--- Written problem ---
Look for the string "script" in every line, and copy each line that has it.

--- Supplied material ---
+++++

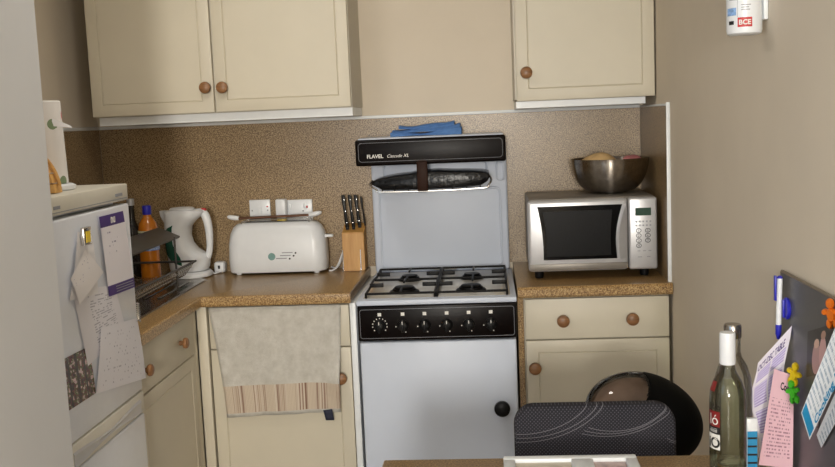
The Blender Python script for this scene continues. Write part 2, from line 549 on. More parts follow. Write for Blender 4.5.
def thing(name, label, cat, loc, group=None):
    o = bpy.data.objects.new(name, None)
    o.empty_display_size = 0.05
    COL.objects.link(o)
    o.location = loc
    ORIGIN[o.name] = Vector(loc)
    return tag(o, label, cat, group)

def struct(name, bm, mat, **k):
    o = obj(name, bm, mat, **k)
    o['kind'] = 'structure'
    return o

def text_bm(s, size, fn, align='LEFT', extrude=0.0, shear=0.0, bold=0.0):
    cu = bpy.data.curves.new('tmp_text', 'FONT')
    cu.body = s; cu.size = size; cu.align_x = align; cu.extrude = extrude; cu.shear = shear; cu.resolution_u = 3
    if bold: cu.offset = bold
    o = bpy.data.objects.new('tmp_text', cu)
    COL.objects.link(o)
    bpy.context.view_layer.update()
    me = bpy.data.meshes.new_from_object(o.evaluated_get(bpy.context.evaluated_depsgraph_get()))
    bpy.data.objects.remove(o); bpy.data.curves.remove(cu)
    bm = new()
    bm.from_mesh(me)
    bpy.data.meshes.remove(me)
    for v in bm.verts:
        v.co = Vector(fn(v.co.x, v.co.y, v.co.z))
    return bm

def front(x, y, z):
    """text plane facing -Y at (x, y, z)"""
    return lambda a, b, c: (x + a, y - c, z + b)

def knob(name, c, axis, parent, s=1.25):
    prof = [(0.008, 0), (0.007, 0.006), (0.008, 0.010), (0.0155, 0.013), (0.0175, 0.018), (0.0165, 0.024), (0.011, 0.0275), (0.003, 0.0285)]
    return obj(name, lathe(new(), [(r * s, h * s) for r, h in prof], c, 20, axis), 'knobwood', parent, 'round turned brown wooden knob')

def panel_front(axis, x0, x1, z0, z1, d0, d1, rail=0.058, groove=True):
    """a cabinet front: slab with a fine routed panel line. axis 'Y': faces -Y at y=d1; axis 'X': faces +X at x=d1 with x0,x1 running in y"""
    bm = new()
    if axis == 'Y': box(bm, x0, x1, d0, d1, z0, z1)
    else: box(bm, d0, d1, x0, x1, z0, z1)
    nrm = Vector((0, -1, 0)) if axis == 'Y' else Vector((1, 0, 0))
    bmesh.ops.recalc_face_normals(bm, faces=bm.faces[:])
    f = max(bm.faces, key=lambda q: q.normal.dot(nrm))
    es = list(f.edges)
    if groove:
        bmesh.ops.inset_region(bm, faces=[f], thickness=rail, depth=0)
        bmesh.ops.inset_region(bm, faces=[f], thickness=0.003, depth=-0.0035)
        bmesh.ops.inset_region(bm, faces=[f], thickness=0.004, depth=0.0028)
    bmesh.ops.bevel(bm, geom=es, offset=0.003, segments=2, affect='EDGES', profile=0.5)
    return bm

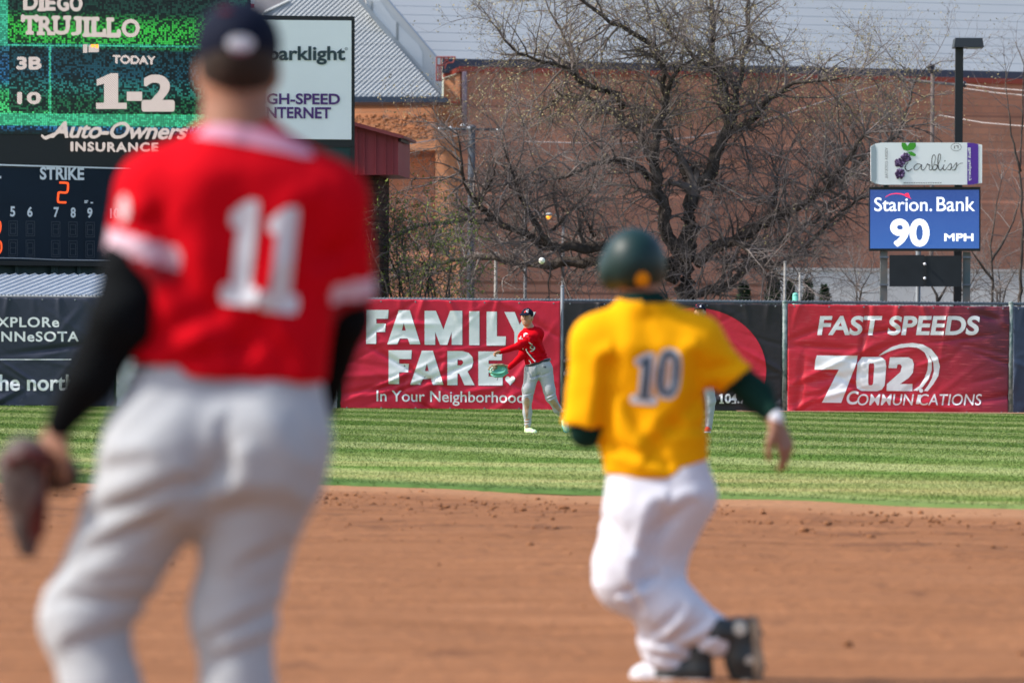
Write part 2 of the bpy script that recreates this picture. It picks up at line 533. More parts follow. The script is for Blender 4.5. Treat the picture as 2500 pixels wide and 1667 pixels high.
# ================================================================ GROUND
def ground_mats():
    # infield dirt
    m = bpy.data.materials.new('infield_dirt'); m.use_nodes = True
    nt = m.node_tree; b = nt.nodes['Principled BSDF']; b.inputs['Roughness'].default_value = 0.95; b.inputs['Specular IOR Level'].default_value = 0.1
    tc = nd(nt, 'ShaderNodeTexCoord'); ob = tc.outputs['Object']
    n1 = nd(nt, 'ShaderNodeTexNoise', i2=0.9, i3=6.0); nt.links.new(ob, n1.inputs[0])
    n2 = nd(nt, 'ShaderNodeTexNoise', i2=9.0, i3=6.0); nt.links.new(ob, n2.inputs[0])
    mp = nd(nt, 'ShaderNodeMapping'); mp.inputs['Scale'].default_value = (0.5, 2.2, 1); mp.inputs['Rotation'].default_value = (0, 0, 0.25); nt.links.new(ob, mp.inputs[0])
    n3 = nd(nt, 'ShaderNodeTexNoise', i2=1.3, i3=5.0); nt.links.new(mp.outputs[0], n3.inputs[0])
    c1 = ramp(nt, n3.outputs['Fac'], [(0.3, (0.210, 0.088, 0.037, 1)), (0.5, (0.248, 0.106, 0.046, 1)), (0.7, (0.290, 0.130, 0.060, 1))])
    c2 = mixc(nt, math_(nt, 'MULTIPLY', ramp(nt, n2.outputs['Fac'], [(0.56, (0, 0, 0, 1)), (0.68, (1, 1, 1, 1))]), 0.45), c1, (0.19, 0.082, 0.042, 1))
    # darker damp clods in a belt near the grass
    sp = nd(nt, 'ShaderNodeSeparateXYZ'); nt.links.new(ob, sp.inputs[0])
    yy = math_(nt, 'ADD', sp.outputs[1], math_(nt, 'MULTIPLY', math_(nt, 'POWER', math_(nt, 'MAXIMUM', math_(nt, 'ADD', sp.outputs[0], 2.2), 0.0), 1.0), 1.35))
    belt = math_(nt, 'MULTIPLY', ramp(nt, math_(nt, 'MULTIPLY', yy, 0.02), [(0.73, (0, 0, 0, 1)), (0.80, (1, 1, 1, 1)), (0.93, (1, 1, 1, 1)), (0.97, (0, 0, 0, 1))]), ramp(nt, n1.outputs['Fac'], [(0.35, (0.25, 0.25, 0.25, 1)), (0.6, (1, 1, 1, 1))]))
    n4 = nd(nt, 'ShaderNodeTexNoise', i2=1.6, i3=7.0); nt.links.new(ob, n4.inputs[0])
    clod = math_(nt, 'MULTIPLY', belt, ramp(nt, n4.outputs['Fac'], [(0.5, (0.1, 0.1, 0.1, 1)), (0.62, (1, 1, 1, 1))]))
    c3 = mixc(nt, math_(nt, 'MULTIPLY', clod, 0.6), c2, (0.13, 0.055, 0.028, 1))
    mp5 = nd(nt, 'ShaderNodeMapping'); mp5.inputs['Scale'].default_value = (1.1, .55, 1); nt.links.new(ob, mp5.inputs[0])
    n8 = nd(nt, 'ShaderNodeTexNoise', i2=2.6, i3=4.0); nt.links.new(mp5.outputs[0], n8.inputs[0])
    marks = math_(nt, 'MULTIPLY', ramp(nt, n8.outputs['Fac'], [(0.62, (0, 0, 0, 1)), (0.70, (1, 1, 1, 1))]), 0.6)
    c3 = mixc(nt, marks, c3, (0.13, 0.055, 0.028, 1))
    pale = ramp(nt, math_(nt, 'MULTIPLY', yy, 0.02), [(0.955, (0, 0, 0, 1)), (0.985, (1, 1, 1, 1))])
    c3 = mixc(nt, math_(nt, 'MULTIPLY', pale, .55), c3, (0.40, 0.215, 0.115, 1))
    nt.links.new(c3, b.inputs['Base Color'])
    bp = nd(nt, 'ShaderNodeBump'); bp.inputs['Strength'].default_value = 1.0; bp.inputs['Distance'].default_value = 0.035
    hsum = math_(nt, 'ADD', n2.outputs['Fac'], math_(nt, 'MULTIPLY', clod, 1.2))
    nt.links.new(hsum, bp.inputs['Height']); nt.links.new(bp.outputs[0], b.inputs['Normal'])
    # turf, shared by the soil sheet and the blades
    def turf(name, blades):
        g = bpy.data.materials.new(name); g.use_nodes = True
        t = g.node_tree; p = t.nodes['Principled BSDF']; p.inputs['Roughness'].default_value = 0.8; p.inputs['Specular IOR Level'].default_value = 0.08
        tc = nd(t, 'ShaderNodeTexCoord'); s = nd(t, 'ShaderNodeSeparateXYZ'); t.links.new(tc.outputs['Object'], s.inputs[0])
        w = math_(t, 'ADD', s.outputs[1], math_(t, 'MULTIPLY', s.outputs[0], 2.0))
        nw = nd(t, 'ShaderNodeTexNoise', i2=0.25, i3=3.0); t.links.new(tc.outputs['Object'], nw.inputs[0])
        w = math_(t, 'ADD', w, math_(t, 'MULTIPLY', nw.outputs['Fac'], 4.0))
        st = math_(t, 'SINE', math_(t, 'MULTIPLY', w, 2 * math.pi / 8.3))  # mowing stripes: light and dark reflection of the blades put into the colour
        st = math_(t, 'MULTIPLY', math_(t, 'TANH', math_(t, 'MULTIPLY', st, 2.0)), 0.25)
        st3 = math_(t, 'SINE', math_(t, 'MULTIPLY', w, 2 * math.pi / 13.1))
        st = math_(t, 'ADD', st, math_(t, 'MULTIPLY', st3, 0.13))
        st2 = math_(t, 'SINE', math_(t, 'MULTIPLY', w, 2 * math.pi / 3.3))
        st = math_(t, 'ADD', st, math_(t, 'MULTIPLY', st2, 0.06))
        yn = math_(t, 'ADD', s.outputs[1], math_(t, 'MULTIPLY', math_(t, 'MAXIMUM', math_(t, 'ADD', s.outputs[0], 2.0), 0.0), 1.42))
        mp2 = nd(t, 'ShaderNodeMapping'); mp2.inputs['Scale'].default_value = (0.35, 1.0, 1.0); t.links.new(tc.outputs['Object'], mp2.inputs[0])
        n5 = nd(t, 'ShaderNodeTexNoise', i2=1.1, i3=6.0); t.links.new(mp2.outputs[0], n5.inputs[0])
        f = math_(t, 'ADD', math_(t, 'ADD', st, 0.5), math_(t, 'MULTIPLY', math_(t, 'SUBTRACT', n5.outputs['Fac'], 0.5), 0.75))
        if blades:
            at = nd(t, 'ShaderNodeAttribute'); at.attribute_name = 'rnd'
            f = math_(t, 'ADD', f, math_(t, 'MULTIPLY', math_(t, 'SUBTRACT', at.outputs['Fac'], 0.5), 0.30))
        f = math_(t, 'SUBTRACT', f, ramp(t, math_(t, 'MULTIPLY', yn, 0.01), [(0.510, (0.2, 0.2, 0.2, 1)), (0.525, (0, 0, 0, 1))]))
        c = ramp(t, f, [(0.0, (0.058, 0.128, 0.018, 1)), (0.3, (0.090, 0.162, 0.030, 1)), (0.55, (0.152, 0.215, 0.062, 1)), (0.8, (0.215, 0.265, 0.098, 1)), (1.0, (0.255, 0.290, 0.120, 1))])
        # straw-coloured worn patches, most of them near the infield
        n6 = nd(t, 'ShaderNodeTexNoise', i2=0.42, i3=7.0); t.links.new(mp2.outputs[0], n6.inputs[0])
        near = ramp(t, math_(t, 'MULTIPLY', yn, 0.01), [(0.515, (0, 0, 0, 1)), (0.53, (1, 1, 1, 1)), (0.57, (0.9, 0.9, 0.9, 1)), (0.64, (0.25, 0.25, 0.25, 1)), (0.9, (0.14, 0.14, 0.14, 1))])
        f = f
        worn = math_(t, 'MULTIPLY', ramp(t, n6.outputs['Fac'], [(0.42, (0, 0, 0, 1)), (0.62, (1, 1, 1, 1))]), near)
        c = mixc(t, math_(t, 'MULTIPLY', worn, 0.8), c, (0.36, 0.325, 0.145, 1))
        c = mixc(t, ramp(t, math_(t, 'MULTIPLY', yn, 0.01), [(0.513, (.7, .7, .7, 1)), (0.523, (0, 0, 0, 1))]), c, (0.060, 0.112, 0.036, 1))
        t.links.new(c, p.inputs['Base Color'])
        if blades:
            p.inputs['Subsurface Weight'].default_value = 0.0
        return g
    return m, turf('turf', False), turf('grass_blade', True)
M_DIRT, M_TURF, M_BLADE = ground_mats()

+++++

--- Final result ---
The Blender Python script for this scene continues. Write part 2, from line 549 on. More parts follow. Write for Blender 4.5.
Write part 2 of the bpy script that recreates this picture. It picks up at line 533. More parts follow. The script is for Blender 4.5. Treat the picture as 2500 pixels wide and 1667 pixels high.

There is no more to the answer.